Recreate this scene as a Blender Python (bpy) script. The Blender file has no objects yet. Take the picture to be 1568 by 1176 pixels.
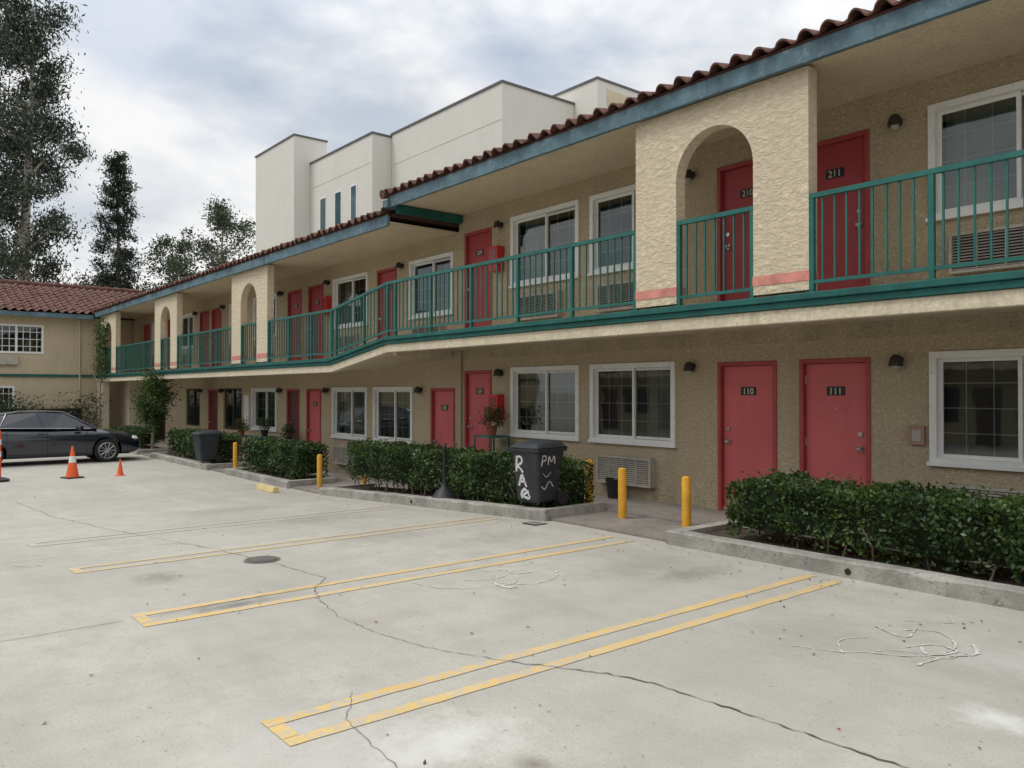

• • • • •

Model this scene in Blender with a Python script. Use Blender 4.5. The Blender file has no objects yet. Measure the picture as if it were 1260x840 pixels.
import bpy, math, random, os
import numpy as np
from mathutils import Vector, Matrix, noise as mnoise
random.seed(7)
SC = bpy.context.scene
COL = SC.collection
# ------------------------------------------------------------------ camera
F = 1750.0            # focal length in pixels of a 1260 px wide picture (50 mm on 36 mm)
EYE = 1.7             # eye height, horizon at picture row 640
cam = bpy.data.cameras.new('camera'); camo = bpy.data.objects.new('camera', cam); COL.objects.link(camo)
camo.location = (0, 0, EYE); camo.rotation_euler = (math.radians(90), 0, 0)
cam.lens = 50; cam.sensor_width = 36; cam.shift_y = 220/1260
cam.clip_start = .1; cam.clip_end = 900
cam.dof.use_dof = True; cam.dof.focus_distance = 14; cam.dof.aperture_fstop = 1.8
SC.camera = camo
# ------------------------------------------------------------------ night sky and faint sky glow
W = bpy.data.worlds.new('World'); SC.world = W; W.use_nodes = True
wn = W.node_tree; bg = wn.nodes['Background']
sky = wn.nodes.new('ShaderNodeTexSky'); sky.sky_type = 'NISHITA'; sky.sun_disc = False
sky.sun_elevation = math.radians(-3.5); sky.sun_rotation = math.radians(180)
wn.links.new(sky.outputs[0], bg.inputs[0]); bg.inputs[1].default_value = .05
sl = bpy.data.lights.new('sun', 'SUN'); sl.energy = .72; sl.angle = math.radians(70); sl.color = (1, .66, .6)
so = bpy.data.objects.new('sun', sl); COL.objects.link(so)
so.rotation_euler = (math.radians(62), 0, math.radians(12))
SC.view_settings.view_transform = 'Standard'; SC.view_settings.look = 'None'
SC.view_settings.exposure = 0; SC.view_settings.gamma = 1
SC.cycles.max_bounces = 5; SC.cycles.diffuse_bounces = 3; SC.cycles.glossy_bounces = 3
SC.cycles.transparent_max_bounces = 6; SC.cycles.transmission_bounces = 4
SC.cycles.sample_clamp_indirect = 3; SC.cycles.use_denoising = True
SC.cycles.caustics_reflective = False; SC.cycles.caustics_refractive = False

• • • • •

Output nothing except the lines from the line with "Model this scene" through the line with "SC.cycles.caustics_reflective = False;", copied exactly, end lines included.

Model this scene in Blender with a Python script. Use Blender 4.5. The Blender file has no objects yet. Measure the picture as if it were 1260x840 pixels.
import bpy, math, random, os
import numpy as np
from mathutils import Vector, Matrix, noise as mnoise
random.seed(7)
SC = bpy.context.scene
COL = SC.collection
# ------------------------------------------------------------------ camera
F = 1750.0            # focal length in pixels of a 1260 px wide picture (50 mm on 36 mm)
EYE = 1.7             # eye height, horizon at picture row 640
cam = bpy.data.cameras.new('camera'); camo = bpy.data.objects.new('camera', cam); COL.objects.link(camo)
camo.location = (0, 0, EYE); camo.rotation_euler = (math.radians(90), 0, 0)
cam.lens = 50; cam.sensor_width = 36; cam.shift_y = 220/1260
cam.clip_start = .1; cam.clip_end = 900
cam.dof.use_dof = True; cam.dof.focus_distance = 14; cam.dof.aperture_fstop = 1.8
SC.camera = camo
# ------------------------------------------------------------------ night sky and faint sky glow
W = bpy.data.worlds.new('World'); SC.world = W; W.use_nodes = True
wn = W.node_tree; bg = wn.nodes['Background']
sky = wn.nodes.new('ShaderNodeTexSky'); sky.sky_type = 'NISHITA'; sky.sun_disc = False
sky.sun_elevation = math.radians(-3.5); sky.sun_rotation = math.radians(180)
wn.links.new(sky.outputs[0], bg.inputs[0]); bg.inputs[1].default_value = .05
sl = bpy.data.lights.new('sun', 'SUN'); sl.energy = .72; sl.angle = math.radians(70); sl.color = (1, .66, .6)
so = bpy.data.objects.new('sun', sl); COL.objects.link(so)
so.rotation_euler = (math.radians(62), 0, math.radians(12))
SC.view_settings.view_transform = 'Standard'; SC.view_settings.look = 'None'
SC.view_settings.exposure = 0; SC.view_settings.gamma = 1
SC.cycles.max_bounces = 5; SC.cycles.diffuse_bounces = 3; SC.cycles.glossy_bounces = 3
SC.cycles.transparent_max_bounces = 6; SC.cycles.transmission_bounces = 4
SC.cycles.sample_clamp_indirect = 3; SC.cycles.use_denoising = True
SC.cycles.caustics_reflective = False; SC.cycles.caustics_refractive = False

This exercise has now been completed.